Para o CEO da iad a principal vantagem deste tipo de investimento é, “logicamente”, o retorno rápido do investimento e da mais-valia. “É um investimento que não exige grandes disponibilidades de capital - são normalmente imóveis com valor de aquisição reduzidos – nem longa imobilização, o que torna o 'fix & flip' acessível ao investidor particular”, refere. Mas lembra que este é também um negócio com riscos.
“Desde logo, o risco de avaliar erradamente o valor de mercado, por um lado, e os custos de renovação, por outro (encontrar um grave problema de construção, por exemplo, exigindo uma intervenção musculada). Mas também o risco de liquidez, isto é, o risco de não encontrar de imediato um comprador para o imóvel, impedido a realização do retorno no prazo esperado. Daí que muitos dos investidores em 'fix & flip' prefiram fazer o investimento já com o comprador final identificado”, analisa Alfredo Valente.

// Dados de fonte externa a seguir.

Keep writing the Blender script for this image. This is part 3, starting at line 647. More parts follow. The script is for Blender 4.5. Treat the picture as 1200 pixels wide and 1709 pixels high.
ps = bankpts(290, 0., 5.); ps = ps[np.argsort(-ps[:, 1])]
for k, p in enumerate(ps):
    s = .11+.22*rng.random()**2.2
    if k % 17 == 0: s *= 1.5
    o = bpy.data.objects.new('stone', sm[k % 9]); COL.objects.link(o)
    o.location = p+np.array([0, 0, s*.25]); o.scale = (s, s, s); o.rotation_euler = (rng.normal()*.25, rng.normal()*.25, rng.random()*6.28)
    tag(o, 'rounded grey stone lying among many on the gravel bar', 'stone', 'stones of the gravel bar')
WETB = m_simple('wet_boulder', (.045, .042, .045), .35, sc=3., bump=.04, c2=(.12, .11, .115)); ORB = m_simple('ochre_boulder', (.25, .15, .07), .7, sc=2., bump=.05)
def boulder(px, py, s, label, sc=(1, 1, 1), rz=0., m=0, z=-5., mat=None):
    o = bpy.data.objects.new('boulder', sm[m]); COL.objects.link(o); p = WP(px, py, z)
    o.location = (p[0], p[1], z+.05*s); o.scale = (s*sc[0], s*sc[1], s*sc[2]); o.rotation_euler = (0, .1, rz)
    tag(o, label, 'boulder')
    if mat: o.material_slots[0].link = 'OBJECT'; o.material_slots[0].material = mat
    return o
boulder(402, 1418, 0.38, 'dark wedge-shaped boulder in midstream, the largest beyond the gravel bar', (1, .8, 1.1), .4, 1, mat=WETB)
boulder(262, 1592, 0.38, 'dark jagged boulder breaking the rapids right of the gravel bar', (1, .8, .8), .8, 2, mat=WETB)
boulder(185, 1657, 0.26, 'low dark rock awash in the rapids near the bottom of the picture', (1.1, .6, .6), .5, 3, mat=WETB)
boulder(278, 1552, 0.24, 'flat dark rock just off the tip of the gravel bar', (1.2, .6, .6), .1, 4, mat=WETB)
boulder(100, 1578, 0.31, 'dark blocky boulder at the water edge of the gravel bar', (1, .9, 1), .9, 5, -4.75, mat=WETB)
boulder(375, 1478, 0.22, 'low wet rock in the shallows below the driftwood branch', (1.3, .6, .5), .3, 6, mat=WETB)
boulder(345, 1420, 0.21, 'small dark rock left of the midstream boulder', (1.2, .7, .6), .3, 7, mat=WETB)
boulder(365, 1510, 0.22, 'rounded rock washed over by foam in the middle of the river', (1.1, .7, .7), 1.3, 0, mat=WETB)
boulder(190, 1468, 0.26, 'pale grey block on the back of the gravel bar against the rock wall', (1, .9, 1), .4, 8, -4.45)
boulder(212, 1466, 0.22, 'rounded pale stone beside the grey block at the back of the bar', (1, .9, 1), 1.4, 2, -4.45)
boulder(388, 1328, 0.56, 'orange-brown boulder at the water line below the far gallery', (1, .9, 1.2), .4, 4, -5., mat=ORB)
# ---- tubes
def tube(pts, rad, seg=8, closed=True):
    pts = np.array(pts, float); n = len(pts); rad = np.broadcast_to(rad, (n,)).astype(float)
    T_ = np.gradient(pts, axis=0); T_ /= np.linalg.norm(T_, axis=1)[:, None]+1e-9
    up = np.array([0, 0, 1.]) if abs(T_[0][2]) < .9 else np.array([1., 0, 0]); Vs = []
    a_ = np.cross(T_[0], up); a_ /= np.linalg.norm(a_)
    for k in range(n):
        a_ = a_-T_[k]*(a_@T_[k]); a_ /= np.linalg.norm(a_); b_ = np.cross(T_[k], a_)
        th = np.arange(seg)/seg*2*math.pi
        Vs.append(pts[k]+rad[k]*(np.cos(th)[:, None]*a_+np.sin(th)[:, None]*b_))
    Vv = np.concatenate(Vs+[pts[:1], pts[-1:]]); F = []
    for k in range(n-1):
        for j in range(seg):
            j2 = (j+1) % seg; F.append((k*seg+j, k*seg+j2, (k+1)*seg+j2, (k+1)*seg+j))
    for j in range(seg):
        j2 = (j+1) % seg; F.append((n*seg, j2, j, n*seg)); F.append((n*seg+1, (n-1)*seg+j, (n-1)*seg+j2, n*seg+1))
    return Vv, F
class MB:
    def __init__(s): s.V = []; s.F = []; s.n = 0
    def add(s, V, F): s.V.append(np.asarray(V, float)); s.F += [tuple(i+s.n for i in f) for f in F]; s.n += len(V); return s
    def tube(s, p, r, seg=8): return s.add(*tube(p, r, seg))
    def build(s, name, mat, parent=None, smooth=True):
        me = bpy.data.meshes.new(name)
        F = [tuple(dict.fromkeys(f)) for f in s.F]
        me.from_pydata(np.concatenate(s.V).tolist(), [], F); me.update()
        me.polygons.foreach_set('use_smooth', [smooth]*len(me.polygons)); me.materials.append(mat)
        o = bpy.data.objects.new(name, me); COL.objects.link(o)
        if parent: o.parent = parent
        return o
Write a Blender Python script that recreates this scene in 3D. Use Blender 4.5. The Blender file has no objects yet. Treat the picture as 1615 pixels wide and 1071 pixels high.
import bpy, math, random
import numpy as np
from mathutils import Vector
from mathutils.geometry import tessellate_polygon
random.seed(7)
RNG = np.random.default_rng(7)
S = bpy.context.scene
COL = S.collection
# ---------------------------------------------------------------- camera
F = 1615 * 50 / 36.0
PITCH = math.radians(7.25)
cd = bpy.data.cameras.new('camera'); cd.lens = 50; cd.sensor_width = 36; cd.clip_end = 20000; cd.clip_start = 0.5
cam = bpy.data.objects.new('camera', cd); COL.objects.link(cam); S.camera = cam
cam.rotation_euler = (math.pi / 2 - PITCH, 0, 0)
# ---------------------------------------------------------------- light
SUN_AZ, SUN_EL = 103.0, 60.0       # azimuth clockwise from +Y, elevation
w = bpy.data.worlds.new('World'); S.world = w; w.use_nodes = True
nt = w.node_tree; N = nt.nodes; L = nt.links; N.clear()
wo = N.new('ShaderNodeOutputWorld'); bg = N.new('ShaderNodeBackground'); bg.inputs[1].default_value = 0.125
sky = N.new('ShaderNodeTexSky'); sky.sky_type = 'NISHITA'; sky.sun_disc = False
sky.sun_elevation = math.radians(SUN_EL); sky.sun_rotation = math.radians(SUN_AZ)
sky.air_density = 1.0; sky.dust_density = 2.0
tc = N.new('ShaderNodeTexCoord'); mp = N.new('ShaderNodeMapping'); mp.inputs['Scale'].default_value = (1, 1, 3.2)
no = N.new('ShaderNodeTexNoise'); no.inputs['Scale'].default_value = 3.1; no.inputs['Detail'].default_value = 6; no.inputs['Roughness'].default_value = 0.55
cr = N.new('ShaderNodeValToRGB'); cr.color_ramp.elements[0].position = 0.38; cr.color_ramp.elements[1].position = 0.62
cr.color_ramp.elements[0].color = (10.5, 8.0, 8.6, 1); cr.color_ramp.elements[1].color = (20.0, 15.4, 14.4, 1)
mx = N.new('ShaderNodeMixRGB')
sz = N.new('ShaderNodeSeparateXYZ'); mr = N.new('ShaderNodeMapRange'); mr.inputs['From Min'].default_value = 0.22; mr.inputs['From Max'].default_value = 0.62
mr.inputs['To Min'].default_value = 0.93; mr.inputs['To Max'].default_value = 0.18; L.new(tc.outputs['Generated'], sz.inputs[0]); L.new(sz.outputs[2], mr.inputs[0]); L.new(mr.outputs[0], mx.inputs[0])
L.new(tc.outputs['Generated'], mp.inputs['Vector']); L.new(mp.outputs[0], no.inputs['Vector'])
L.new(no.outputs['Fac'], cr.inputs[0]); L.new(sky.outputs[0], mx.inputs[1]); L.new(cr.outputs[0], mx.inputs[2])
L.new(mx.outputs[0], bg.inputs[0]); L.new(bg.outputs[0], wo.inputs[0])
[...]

Mariana Morgado Pedroso considera que, quando o imóvel é comprado a bom preço, “existe uma vantagem grande, que é a rápida colocação no mercado após a reforma, e a também rápida recuperação do investimento”. O risco, avisa, “é encontrar imponderáveis após a compra, ou durante a obra que vir a atrasar e/ou a encarecer muito o projeto/obra”. Para isso, garante, “fazer due diligences bastante detalhadas ajudará a evitar muitos dos riscos”. “Temos feito muitos relatórios para este tipo de negócio – consultorias de Investimento, onde auxiliamos os investidores, antes da compra, a tomar as decisões necessárias para que o investimento valha a pena”, indica.
Trata-de, portanto, de um negócio com pouco risco e com boa rentabilidade, na opinião de João Carvalho, “se for desenvolvido com algumas regras como sejam a definição de um budget cap para a aquisição e obras de beneficiação”. Além do orçamento para a aquisição e obra, alerta que é muito importante ter em consideração o tempo de execução da mesma, uma vez que quanto mais rápida a requalificação, melhor. “O que não significa que se deva comprometer as verificações e reparações técnicas no imóvel. Redes de água, canalização, eletricidade e gás devem ser substituídas ou reparadas para uma melhor valorização”, defende.
Para o cofundador da MELOM, é igualmente importante ter em conta é que o imóvel deve ser remodelado com materiais (revestimentos) de “gosto consensual e seguindo as tendências de conforto e design dos novos”, até porque “quanto mais próximo for desta realidade melhor será a sua valorização e consequente margem”.
“As vantagens são claras: comprar a um valor mais baixo porque os imóveis estão degradados ou a precisar de remodelações mais profundas; fazer um investimento de fit-out controlado; e vender depois como imóvel remodelado com uma mais-valia. Olhando para os riscos, apontaríamos custos de construção superiores ao previstos e atrasos/problemas em obra inesperados”, conclui Patrícia Barão.